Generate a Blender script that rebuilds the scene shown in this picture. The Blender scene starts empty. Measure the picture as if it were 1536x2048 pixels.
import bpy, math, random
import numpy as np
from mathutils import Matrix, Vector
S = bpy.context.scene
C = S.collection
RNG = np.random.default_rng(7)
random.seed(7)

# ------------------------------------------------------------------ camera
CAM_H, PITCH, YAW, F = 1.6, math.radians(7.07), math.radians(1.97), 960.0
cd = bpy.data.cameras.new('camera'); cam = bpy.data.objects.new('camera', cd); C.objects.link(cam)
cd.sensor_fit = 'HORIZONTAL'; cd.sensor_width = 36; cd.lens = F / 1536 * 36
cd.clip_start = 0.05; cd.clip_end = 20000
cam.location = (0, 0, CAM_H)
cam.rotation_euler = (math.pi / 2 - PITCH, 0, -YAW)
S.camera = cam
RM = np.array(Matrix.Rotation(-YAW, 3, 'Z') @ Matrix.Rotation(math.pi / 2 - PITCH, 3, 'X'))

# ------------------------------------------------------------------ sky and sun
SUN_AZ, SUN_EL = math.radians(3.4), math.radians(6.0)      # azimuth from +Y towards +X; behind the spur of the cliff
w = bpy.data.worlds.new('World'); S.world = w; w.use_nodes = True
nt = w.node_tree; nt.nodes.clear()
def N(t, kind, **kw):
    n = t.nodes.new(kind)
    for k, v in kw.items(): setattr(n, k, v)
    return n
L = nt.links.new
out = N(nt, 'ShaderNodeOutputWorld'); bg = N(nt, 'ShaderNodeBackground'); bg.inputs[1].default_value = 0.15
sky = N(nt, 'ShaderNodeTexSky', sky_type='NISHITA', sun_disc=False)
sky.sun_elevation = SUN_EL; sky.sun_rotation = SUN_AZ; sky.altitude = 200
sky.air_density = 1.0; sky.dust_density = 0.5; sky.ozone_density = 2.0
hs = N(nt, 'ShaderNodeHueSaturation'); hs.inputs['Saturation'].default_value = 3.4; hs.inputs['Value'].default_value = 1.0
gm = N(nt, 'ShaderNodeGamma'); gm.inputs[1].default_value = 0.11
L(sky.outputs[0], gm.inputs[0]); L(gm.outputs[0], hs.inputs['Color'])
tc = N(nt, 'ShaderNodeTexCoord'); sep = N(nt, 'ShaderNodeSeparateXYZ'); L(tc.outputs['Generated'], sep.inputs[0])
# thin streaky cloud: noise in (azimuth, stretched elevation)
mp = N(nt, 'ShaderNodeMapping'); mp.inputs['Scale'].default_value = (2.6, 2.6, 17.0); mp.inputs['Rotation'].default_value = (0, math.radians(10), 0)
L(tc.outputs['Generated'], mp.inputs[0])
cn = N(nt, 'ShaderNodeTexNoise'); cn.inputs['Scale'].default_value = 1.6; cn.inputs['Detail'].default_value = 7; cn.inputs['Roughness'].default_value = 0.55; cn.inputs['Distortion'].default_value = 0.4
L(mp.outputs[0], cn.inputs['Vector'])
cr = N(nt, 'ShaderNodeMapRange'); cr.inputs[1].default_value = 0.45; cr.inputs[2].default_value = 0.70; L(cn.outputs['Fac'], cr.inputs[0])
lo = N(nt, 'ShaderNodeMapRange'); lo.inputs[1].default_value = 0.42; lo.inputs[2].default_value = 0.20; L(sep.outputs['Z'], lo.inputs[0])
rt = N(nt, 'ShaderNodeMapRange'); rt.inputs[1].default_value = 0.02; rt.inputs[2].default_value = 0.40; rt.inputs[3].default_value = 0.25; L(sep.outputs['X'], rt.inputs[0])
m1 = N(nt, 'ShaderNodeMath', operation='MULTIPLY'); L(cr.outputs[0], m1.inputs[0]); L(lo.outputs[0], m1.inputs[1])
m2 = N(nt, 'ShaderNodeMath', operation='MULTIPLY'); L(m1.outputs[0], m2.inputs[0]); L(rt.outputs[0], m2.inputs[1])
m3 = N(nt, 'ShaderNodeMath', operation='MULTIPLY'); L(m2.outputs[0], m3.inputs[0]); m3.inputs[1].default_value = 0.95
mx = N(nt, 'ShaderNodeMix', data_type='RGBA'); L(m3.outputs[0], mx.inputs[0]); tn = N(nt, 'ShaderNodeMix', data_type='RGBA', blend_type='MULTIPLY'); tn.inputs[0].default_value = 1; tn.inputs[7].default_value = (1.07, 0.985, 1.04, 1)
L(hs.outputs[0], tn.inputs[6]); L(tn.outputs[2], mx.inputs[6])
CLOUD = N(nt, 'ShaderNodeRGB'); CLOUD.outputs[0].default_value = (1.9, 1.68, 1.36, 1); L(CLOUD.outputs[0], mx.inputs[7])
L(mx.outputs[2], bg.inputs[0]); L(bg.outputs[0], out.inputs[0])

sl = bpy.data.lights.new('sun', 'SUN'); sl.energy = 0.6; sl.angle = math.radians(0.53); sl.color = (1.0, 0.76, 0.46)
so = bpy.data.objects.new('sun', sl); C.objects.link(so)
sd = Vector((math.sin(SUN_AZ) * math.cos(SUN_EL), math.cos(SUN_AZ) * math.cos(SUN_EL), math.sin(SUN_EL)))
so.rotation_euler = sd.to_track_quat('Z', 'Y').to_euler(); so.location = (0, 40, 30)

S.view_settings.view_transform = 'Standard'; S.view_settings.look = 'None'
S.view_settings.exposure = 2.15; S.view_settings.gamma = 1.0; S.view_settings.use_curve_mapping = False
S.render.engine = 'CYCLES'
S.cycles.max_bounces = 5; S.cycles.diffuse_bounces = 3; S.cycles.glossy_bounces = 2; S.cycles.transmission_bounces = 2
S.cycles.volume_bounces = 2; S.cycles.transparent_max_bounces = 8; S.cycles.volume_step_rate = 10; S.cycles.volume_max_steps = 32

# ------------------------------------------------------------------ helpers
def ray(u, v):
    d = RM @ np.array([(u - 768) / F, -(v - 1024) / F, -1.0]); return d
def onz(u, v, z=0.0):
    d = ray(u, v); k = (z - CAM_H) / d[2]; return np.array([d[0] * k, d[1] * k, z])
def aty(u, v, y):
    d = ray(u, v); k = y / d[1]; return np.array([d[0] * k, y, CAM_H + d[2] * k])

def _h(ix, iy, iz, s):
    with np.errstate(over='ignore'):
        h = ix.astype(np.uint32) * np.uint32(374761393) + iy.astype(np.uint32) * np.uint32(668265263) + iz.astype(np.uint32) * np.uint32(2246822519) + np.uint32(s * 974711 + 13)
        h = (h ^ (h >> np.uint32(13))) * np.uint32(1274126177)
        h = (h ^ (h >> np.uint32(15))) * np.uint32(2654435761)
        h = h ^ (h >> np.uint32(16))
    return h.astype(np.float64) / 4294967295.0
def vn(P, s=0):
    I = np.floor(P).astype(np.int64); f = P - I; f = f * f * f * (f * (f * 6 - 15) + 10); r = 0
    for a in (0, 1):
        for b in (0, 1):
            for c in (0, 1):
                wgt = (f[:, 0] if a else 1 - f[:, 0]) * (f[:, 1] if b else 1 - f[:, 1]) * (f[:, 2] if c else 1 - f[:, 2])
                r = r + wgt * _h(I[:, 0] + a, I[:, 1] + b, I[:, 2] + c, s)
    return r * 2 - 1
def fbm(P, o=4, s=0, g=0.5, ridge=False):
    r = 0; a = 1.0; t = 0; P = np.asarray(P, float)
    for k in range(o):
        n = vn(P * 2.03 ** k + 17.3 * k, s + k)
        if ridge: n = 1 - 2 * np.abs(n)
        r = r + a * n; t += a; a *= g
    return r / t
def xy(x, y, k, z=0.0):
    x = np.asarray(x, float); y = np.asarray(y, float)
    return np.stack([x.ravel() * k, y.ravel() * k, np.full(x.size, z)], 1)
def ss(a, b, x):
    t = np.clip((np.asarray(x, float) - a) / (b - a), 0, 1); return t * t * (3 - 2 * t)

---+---

DIRECTIONS FOR THIS TASK: Verbatim output is expected for the lines from the start of the data to the line in which "RM = np.array(Matrix.Rotation(-YAW, 3, 'Z')" appears, both included.

ANSWER BELOW:
Generate a Blender script that rebuilds the scene shown in this picture. The Blender scene starts empty. Measure the picture as if it were 1536x2048 pixels.
import bpy, math, random
import numpy as np
from mathutils import Matrix, Vector
S = bpy.context.scene
C = S.collection
RNG = np.random.default_rng(7)
random.seed(7)

# ------------------------------------------------------------------ camera
CAM_H, PITCH, YAW, F = 1.6, math.radians(7.07), math.radians(1.97), 960.0
cd = bpy.data.cameras.new('camera'); cam = bpy.data.objects.new('camera', cd); C.objects.link(cam)
cd.sensor_fit = 'HORIZONTAL'; cd.sensor_width = 36; cd.lens = F / 1536 * 36
cd.clip_start = 0.05; cd.clip_end = 20000
cam.location = (0, 0, CAM_H)
cam.rotation_euler = (math.pi / 2 - PITCH, 0, -YAW)
S.camera = cam
RM = np.array(Matrix.Rotation(-YAW, 3, 'Z') @ Matrix.Rotation(math.pi / 2 - PITCH, 3, 'X'))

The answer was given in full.